Most company websites are like the dinosaurs after the comet has hit, but before the global winter has taken hold – dead lizards walking.

That’s because the underlying design and functionality of the majority of sites are still locked in the paradigms of the print era. Even today, websites, for many companies, are corporate brochures and sales catalogues, translated directly from print onto the screen.

Why are we still desperately trying to shoe-horn corporate content and business processes into formats which were created back when people first melted lead and cast type? And if you think that isn’t true, I have one word for you: web page.

OK, it’s two words, but you get the point – we’re still thinking in terms of pages.

Web site design has moved beyond that: websites aren’t static, they are fluid. More and more, agile design and web apps means company websites are evolving into spaces where different kinds of information from a range of relevant sources and using a range of media can be dynamically combined to create a story.

They are going to have to keep evolving, and maybe even pick up the pace, because Generation Y and Generation Z are being conditioned to expect a completely different kind of digital experience from the companies they choose to interact with and buy from.

Back in 2012, The New York Times showed the way forward for media companies with an interactive multimedia feature piece, Snow Fall, an online feature about the deaths of three of the best skiers and snowboarders in the US in an avalanche in Washington State.

Snow Fall won a Pulitzer Prize for feature writing in 2013. Take a look at it – but remember, the technology that created it is now four years old, which in web design terms makes it, well, from the era of the dinosaurs.

That one story cost $100,000, mainly on the latest website design tools and technologies and the small number of experts who could use them properly, a phenomenal amount for the New York Times to commit to one story. But it was money worth spending: in the week after it appeared, it got 2.9 million visits, mostly from exactly the kind of people the Times wanted to be talking to, and they stayed, on average, for 12 minutes. Today, you can create something like Snow Fall for a fraction of what it cost the New York Times in 2012.

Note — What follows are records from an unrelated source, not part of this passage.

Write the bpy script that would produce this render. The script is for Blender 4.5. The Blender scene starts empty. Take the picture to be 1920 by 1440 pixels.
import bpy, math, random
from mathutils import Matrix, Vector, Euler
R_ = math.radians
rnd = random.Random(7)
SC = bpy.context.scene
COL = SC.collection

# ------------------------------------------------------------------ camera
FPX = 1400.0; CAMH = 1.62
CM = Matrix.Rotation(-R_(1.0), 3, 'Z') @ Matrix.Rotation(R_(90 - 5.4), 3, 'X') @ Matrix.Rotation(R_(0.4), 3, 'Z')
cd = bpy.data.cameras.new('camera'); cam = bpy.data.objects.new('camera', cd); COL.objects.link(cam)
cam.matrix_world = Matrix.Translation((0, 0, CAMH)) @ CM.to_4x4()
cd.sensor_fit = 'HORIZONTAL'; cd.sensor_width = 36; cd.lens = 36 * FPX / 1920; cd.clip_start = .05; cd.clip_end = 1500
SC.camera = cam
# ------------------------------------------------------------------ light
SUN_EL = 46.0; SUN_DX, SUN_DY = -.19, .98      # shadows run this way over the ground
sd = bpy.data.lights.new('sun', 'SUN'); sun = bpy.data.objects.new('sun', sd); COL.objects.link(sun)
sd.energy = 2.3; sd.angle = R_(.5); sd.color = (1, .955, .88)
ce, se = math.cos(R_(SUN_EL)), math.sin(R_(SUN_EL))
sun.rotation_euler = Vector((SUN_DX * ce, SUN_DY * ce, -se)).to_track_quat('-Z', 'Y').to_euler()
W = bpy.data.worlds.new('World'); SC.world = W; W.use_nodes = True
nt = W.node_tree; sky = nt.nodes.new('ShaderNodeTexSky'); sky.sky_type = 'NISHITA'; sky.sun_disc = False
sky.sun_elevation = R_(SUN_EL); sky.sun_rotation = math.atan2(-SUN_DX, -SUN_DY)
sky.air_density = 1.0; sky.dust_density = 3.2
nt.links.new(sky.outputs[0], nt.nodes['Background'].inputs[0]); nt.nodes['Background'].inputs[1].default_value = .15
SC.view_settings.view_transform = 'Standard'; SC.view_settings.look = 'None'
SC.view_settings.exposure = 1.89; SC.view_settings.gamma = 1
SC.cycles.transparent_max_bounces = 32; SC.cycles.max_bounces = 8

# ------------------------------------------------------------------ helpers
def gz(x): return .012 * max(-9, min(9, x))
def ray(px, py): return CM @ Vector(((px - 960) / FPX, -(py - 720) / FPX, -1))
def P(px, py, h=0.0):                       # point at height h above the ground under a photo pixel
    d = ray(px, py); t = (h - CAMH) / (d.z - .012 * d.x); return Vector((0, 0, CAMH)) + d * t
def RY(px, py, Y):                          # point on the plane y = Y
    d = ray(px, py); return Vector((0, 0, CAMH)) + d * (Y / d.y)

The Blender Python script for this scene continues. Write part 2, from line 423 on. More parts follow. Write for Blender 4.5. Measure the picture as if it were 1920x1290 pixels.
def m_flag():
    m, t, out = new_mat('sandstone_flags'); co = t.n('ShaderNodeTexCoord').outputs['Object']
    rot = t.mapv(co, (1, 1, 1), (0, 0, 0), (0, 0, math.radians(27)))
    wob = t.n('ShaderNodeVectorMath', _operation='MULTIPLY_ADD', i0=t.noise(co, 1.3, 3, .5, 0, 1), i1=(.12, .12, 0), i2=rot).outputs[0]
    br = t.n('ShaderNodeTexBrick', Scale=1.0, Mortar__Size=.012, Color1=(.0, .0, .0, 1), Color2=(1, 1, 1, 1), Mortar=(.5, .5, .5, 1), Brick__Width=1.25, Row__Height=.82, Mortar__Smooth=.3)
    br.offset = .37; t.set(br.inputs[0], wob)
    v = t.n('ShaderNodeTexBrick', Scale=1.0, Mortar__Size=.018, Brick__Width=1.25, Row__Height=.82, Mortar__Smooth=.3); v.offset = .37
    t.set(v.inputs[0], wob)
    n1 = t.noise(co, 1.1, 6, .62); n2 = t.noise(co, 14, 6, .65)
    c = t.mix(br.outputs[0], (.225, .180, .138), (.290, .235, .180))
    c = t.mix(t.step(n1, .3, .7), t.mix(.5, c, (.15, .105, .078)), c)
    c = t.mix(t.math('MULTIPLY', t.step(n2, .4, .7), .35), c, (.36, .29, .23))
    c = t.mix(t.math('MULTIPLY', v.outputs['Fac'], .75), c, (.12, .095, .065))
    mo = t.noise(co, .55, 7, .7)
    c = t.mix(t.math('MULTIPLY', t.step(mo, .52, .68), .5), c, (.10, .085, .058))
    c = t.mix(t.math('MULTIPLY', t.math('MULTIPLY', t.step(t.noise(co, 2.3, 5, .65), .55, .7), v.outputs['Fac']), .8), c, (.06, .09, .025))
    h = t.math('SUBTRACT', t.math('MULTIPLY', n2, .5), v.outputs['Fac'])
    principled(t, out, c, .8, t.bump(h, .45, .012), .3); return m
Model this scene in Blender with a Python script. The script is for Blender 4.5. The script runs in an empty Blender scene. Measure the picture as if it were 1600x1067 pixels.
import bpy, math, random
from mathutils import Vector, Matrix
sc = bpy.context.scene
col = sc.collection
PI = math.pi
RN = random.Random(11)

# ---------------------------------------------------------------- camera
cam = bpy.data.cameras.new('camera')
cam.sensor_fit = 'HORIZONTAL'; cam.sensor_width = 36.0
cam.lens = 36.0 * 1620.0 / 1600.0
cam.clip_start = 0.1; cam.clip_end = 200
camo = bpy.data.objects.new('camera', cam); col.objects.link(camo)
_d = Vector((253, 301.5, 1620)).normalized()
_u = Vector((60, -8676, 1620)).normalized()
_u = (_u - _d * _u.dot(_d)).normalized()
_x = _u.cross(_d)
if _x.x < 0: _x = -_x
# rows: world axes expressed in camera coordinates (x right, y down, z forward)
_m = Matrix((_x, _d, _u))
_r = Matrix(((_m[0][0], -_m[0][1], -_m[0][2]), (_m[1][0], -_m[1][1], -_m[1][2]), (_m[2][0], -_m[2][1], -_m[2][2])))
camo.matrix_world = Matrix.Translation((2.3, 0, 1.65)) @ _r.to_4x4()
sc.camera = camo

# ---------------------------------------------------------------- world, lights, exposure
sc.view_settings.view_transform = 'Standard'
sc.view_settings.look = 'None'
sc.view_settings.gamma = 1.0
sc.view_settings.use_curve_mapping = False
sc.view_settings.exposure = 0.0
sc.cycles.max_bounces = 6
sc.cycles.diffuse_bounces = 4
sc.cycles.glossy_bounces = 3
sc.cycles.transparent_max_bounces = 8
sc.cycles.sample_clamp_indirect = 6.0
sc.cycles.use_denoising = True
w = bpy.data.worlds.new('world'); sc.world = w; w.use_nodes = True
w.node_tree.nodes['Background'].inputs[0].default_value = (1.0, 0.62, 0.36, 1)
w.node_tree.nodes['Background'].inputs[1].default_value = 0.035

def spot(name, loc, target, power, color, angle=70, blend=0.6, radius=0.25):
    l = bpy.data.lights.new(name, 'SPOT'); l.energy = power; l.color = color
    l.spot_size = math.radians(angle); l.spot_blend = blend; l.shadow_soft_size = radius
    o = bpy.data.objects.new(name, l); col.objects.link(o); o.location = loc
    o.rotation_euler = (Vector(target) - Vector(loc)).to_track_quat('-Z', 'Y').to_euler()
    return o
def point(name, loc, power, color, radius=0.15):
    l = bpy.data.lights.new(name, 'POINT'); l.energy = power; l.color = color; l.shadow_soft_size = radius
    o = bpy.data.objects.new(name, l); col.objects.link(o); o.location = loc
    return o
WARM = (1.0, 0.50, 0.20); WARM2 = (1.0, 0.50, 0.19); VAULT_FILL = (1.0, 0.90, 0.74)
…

But web page aside, you need to be thinking about your whole digital presence, beyond the company website, and looking at how all elements of it contribute to smoothing the journey for your potential customers.

Don’t forget, over the next 10 years, those customers are increasingly going to be Generation Y or even Generation Z – the people who came of age with the Internet and the people who were born into the age of the Internet. Digital technology is the background to their lives and they expect it to be always on and always helping.

They will have searched for an answer to whatever their problem is, and your company will have been highlighted as a potential solution. They will have checked you out, and the first place they will have done that is on social media.

So that shifts the burden of explaining who the company is, who its staff are and how you operate from your company website to your social media footprint. Not just Facebook, LinkedIn, YouTube and Twitter, but the whole range of sites and apps, including the ones you haven’t heard of yet, that are going to change everything…

Don’t forget, you’ll also leave a digital footprint on other parts of the internet, like forums and user groups, news sites, review sites and even Wikipedia.

So when Generation Y and Generation Z choose to visit your website, they will already know a lot about you. You’re already on the list of people they’re considering doing business with, otherwise why would they look at your site?

That means you need to rethink what your website does for you – and for your Gen Y/Z customers.  They expect your site to use sophisticated apps to make their lives easier. They have been brought up to assume that all sites function the same way as the flagships of the e-commerce world do, like Amazon and Net a Porter.

They want to be able to use filters to sort through your service offering in exactly the same way that they can almost instantaneously choose the brand, design, colour and size of the shoes that they want delivered tomorrow.

That may sound a bit like your website is functioning like a catalogue; but it’s no longer a sales tool that’s a pale imitation of a dead tree catalogue, it’s a fully functional interactive e-commerce and data gathering tool that drives dialogue and engagement with your potential customers.